_Exercise goal_
Your answer should be a single number: the count of lines containing the string "from".

_Supplied information_
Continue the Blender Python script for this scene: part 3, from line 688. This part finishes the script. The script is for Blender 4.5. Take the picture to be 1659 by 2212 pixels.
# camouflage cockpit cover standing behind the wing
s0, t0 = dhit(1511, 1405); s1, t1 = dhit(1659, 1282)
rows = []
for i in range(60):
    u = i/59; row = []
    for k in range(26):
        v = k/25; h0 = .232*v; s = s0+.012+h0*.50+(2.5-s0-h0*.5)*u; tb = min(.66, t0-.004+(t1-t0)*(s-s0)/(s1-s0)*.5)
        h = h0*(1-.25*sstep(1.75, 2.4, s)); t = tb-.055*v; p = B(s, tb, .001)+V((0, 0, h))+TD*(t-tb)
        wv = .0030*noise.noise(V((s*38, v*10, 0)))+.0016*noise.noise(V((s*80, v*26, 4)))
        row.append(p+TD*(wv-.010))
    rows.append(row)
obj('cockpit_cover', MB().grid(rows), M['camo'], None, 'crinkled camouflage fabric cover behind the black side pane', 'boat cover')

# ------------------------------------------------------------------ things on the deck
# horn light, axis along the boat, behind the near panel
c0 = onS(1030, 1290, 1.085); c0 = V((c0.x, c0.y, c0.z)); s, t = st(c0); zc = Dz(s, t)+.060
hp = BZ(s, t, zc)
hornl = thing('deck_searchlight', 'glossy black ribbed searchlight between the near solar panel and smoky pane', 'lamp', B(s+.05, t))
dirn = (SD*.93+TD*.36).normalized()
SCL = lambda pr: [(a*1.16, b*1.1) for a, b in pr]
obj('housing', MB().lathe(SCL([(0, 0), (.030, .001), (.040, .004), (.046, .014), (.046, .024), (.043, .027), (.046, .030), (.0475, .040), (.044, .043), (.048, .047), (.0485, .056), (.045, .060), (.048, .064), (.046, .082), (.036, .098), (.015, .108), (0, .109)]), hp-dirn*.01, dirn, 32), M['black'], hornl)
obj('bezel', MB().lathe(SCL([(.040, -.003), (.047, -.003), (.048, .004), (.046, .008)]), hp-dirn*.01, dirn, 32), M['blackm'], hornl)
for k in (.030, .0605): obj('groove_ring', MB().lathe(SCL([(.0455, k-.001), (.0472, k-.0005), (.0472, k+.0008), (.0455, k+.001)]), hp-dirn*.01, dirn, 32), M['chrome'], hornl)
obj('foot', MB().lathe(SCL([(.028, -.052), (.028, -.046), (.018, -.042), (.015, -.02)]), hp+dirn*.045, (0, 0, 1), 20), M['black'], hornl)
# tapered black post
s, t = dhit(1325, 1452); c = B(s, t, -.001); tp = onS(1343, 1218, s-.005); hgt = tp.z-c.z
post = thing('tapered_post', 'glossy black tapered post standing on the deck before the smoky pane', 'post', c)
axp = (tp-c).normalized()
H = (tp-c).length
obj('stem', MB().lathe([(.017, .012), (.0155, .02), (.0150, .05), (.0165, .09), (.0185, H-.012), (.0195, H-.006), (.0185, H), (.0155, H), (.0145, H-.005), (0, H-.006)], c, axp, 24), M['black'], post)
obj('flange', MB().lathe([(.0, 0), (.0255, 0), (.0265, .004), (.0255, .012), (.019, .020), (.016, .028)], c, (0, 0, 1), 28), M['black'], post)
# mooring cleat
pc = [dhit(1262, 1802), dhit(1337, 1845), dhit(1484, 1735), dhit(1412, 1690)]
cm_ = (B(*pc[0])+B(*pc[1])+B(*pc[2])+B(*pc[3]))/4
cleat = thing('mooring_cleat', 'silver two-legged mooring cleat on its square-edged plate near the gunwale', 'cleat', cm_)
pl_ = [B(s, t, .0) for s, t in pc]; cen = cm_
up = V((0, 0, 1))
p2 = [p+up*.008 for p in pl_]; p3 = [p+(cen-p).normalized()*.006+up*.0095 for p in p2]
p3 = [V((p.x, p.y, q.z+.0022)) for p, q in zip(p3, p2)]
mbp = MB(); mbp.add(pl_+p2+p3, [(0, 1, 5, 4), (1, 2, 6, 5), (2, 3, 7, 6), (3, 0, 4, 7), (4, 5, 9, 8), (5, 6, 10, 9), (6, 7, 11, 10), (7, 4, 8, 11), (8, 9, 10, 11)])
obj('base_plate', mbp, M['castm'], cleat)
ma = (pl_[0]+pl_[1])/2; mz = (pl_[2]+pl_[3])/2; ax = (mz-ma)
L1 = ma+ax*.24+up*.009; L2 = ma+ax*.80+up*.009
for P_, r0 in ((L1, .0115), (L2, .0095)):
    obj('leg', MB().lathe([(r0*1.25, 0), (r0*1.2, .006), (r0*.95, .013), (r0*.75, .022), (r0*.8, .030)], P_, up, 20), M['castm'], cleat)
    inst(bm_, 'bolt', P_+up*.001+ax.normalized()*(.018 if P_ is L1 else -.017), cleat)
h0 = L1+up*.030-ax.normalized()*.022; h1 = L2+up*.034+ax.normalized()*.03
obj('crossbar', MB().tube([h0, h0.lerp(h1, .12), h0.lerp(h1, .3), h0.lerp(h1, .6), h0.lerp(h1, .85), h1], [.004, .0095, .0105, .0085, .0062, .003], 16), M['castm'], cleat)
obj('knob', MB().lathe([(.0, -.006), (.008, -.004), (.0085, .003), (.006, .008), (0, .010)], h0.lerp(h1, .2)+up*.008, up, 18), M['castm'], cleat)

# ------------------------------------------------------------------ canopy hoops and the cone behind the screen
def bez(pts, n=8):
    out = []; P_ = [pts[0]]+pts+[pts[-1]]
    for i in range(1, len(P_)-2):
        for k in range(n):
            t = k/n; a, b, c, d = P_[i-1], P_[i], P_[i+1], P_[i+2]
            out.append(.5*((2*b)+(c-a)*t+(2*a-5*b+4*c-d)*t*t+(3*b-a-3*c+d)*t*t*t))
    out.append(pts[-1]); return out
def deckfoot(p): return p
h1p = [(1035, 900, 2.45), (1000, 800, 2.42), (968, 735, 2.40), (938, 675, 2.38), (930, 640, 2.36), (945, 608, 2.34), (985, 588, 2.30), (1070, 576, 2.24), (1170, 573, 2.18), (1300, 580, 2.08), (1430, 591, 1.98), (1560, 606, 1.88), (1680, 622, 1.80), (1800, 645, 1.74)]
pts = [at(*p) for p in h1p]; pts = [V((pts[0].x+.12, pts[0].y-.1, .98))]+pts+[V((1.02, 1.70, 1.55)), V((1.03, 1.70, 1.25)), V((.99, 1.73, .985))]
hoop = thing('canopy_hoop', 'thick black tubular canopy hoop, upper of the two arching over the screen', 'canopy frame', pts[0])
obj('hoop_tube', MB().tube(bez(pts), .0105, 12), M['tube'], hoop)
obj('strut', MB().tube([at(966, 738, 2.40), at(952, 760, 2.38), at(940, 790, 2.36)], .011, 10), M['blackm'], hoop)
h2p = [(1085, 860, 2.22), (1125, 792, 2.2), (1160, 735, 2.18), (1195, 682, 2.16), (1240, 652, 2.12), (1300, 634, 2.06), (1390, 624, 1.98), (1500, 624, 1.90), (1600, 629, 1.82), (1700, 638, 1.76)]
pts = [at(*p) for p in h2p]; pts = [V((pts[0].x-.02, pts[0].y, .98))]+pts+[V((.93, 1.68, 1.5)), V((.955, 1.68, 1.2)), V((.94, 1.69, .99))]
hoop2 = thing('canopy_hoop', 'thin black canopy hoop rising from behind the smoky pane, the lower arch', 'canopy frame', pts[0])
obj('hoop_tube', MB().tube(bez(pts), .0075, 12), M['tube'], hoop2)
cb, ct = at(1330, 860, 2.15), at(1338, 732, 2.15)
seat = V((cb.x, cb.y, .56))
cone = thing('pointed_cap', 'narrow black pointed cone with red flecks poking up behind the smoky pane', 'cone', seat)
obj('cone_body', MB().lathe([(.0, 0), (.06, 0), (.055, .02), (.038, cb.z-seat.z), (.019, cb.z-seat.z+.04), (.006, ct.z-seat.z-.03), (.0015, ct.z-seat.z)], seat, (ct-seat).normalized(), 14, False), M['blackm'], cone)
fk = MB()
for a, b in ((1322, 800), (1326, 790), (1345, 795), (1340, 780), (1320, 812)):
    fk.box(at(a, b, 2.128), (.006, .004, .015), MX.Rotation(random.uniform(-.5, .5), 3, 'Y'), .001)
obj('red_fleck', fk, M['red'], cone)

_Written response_
2